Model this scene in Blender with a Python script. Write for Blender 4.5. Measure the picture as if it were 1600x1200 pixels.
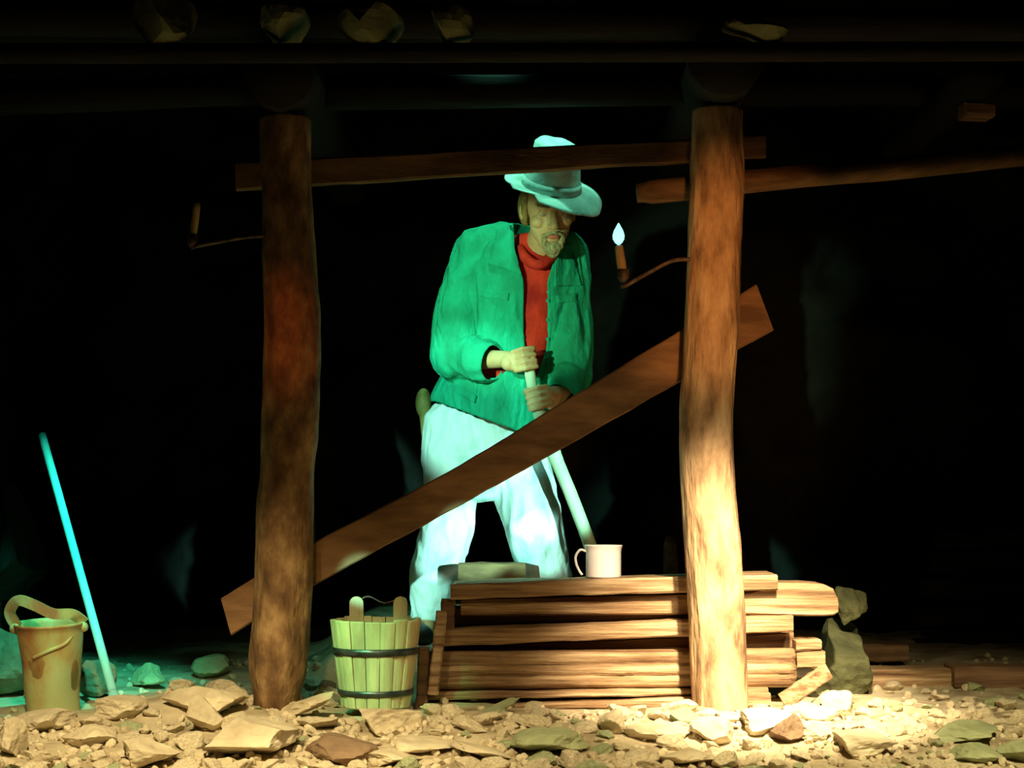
import bpy, bmesh, math, random
from mathutils import Vector, Matrix, Euler, noise
from mathutils.bvhtree import BVHTree

for o in list(bpy.data.objects):
    bpy.data.objects.remove(o)
scene = bpy.context.scene
COL = scene.collection
R = math.radians

# ------------------------------------------------------------------ camera
F, HZ, ZC = 2760.0, 780.0, 0.66          # focal length in px, horizon row, eye height
cd = bpy.data.cameras.new('camera'); cam = bpy.data.objects.new('camera', cd); COL.objects.link(cam)
cam.location = (0, 0, ZC); cam.rotation_euler = (R(90), 0, 0)
cd.sensor_width = 36; cd.lens = 36 * F / 1600; cd.shift_y = (HZ - 600) / 1600
cd.clip_start = 0.05; cd.clip_end = 60
scene.camera = cam

# ------------------------------------------------------------------ world, exposure
w = bpy.data.worlds.new('dark_cave'); scene.world = w; w.use_nodes = True
w.node_tree.nodes['Background'].inputs[0].default_value = (0.5, 0.7, 0.55, 1)
w.node_tree.nodes['Background'].inputs[1].default_value = 0.0006
vs = scene.view_settings
vs.view_transform = 'Standard'; vs.look = 'None'; vs.exposure = 0; vs.gamma = 1; vs.use_curve_mapping = False

# ------------------------------------------------------------------ lights
def spot(name, loc, tgt, power, color, angle, blend=1.0, radius=0.04):
    l = bpy.data.lights.new(name, 'SPOT'); l.energy = power; l.color = color
    l.spot_size = R(angle); l.spot_blend = blend; l.shadow_soft_size = radius
    o = bpy.data.objects.new(name, l); COL.objects.link(o); o.location = loc
    o.rotation_euler = (Vector(tgt) - Vector(loc)).to_track_quat('-Z', 'Y').to_euler()
    return o
WARM = (1.0, 0.80, 0.42); CY = (0.26, 1.0, 0.66)
spot('warm_spot_on_pile', (0.78, 3.7, 1.95), (0.76, 5.45, 0.10), 1500, (1.0, 0.80, 0.50), 32, 1.0, 0.05)
spot('mug_spot', (0.55, 3.9, 1.5), (0.29, 5.78, 0.44), 300, (1.0, 0.80, 0.58), 6, 0.8, 0.02)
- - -
Problem details :: Copy every line of the data exactly as written, excluding the pictures.

Expected answer ::
Model this scene in Blender with a Python script. Write for Blender 4.5. Measure the picture as if it were 1600x1200 pixels.
import bpy, bmesh, math, random
from mathutils import Vector, Matrix, Euler, noise
from mathutils.bvhtree import BVHTree

for o in list(bpy.data.objects):
    bpy.data.objects.remove(o)
scene = bpy.context.scene
COL = scene.collection
R = math.radians

# ------------------------------------------------------------------ camera
F, HZ, ZC = 2760.0, 780.0, 0.66          # focal length in px, horizon row, eye height
cd = bpy.data.cameras.new('camera'); cam = bpy.data.objects.new('camera', cd); COL.objects.link(cam)
cam.location = (0, 0, ZC); cam.rotation_euler = (R(90), 0, 0)
cd.sensor_width = 36; cd.lens = 36 * F / 1600; cd.shift_y = (HZ - 600) / 1600
cd.clip_start = 0.05; cd.clip_end = 60
scene.camera = cam

# ------------------------------------------------------------------ world, exposure
w = bpy.data.worlds.new('dark_cave'); scene.world = w; w.use_nodes = True
w.node_tree.nodes['Background'].inputs[0].default_value = (0.5, 0.7, 0.55, 1)
w.node_tree.nodes['Background'].inputs[1].default_value = 0.0006
vs = scene.view_settings
vs.view_transform = 'Standard'; vs.look = 'None'; vs.exposure = 0; vs.gamma = 1; vs.use_curve_mapping = False

# ------------------------------------------------------------------ lights
def spot(name, loc, tgt, power, color, angle, blend=1.0, radius=0.04):
    l = bpy.data.lights.new(name, 'SPOT'); l.energy = power; l.color = color
    l.spot_size = R(angle); l.spot_blend = blend; l.shadow_soft_size = radius
    o = bpy.data.objects.new(name, l); COL.objects.link(o); o.location = loc
    o.rotation_euler = (Vector(tgt) - Vector(loc)).to_track_quat('-Z', 'Y').to_euler()
    return o
WARM = (1.0, 0.80, 0.42); CY = (0.26, 1.0, 0.66)
spot('warm_spot_on_pile', (0.78, 3.7, 1.95), (0.76, 5.45, 0.10), 1500, (1.0, 0.80, 0.50), 32, 1.0, 0.05)
spot('mug_spot', (0.55, 3.9, 1.5), (0.29, 5.78, 0.44), 300, (1.0, 0.80, 0.58), 6, 0.8, 0.02)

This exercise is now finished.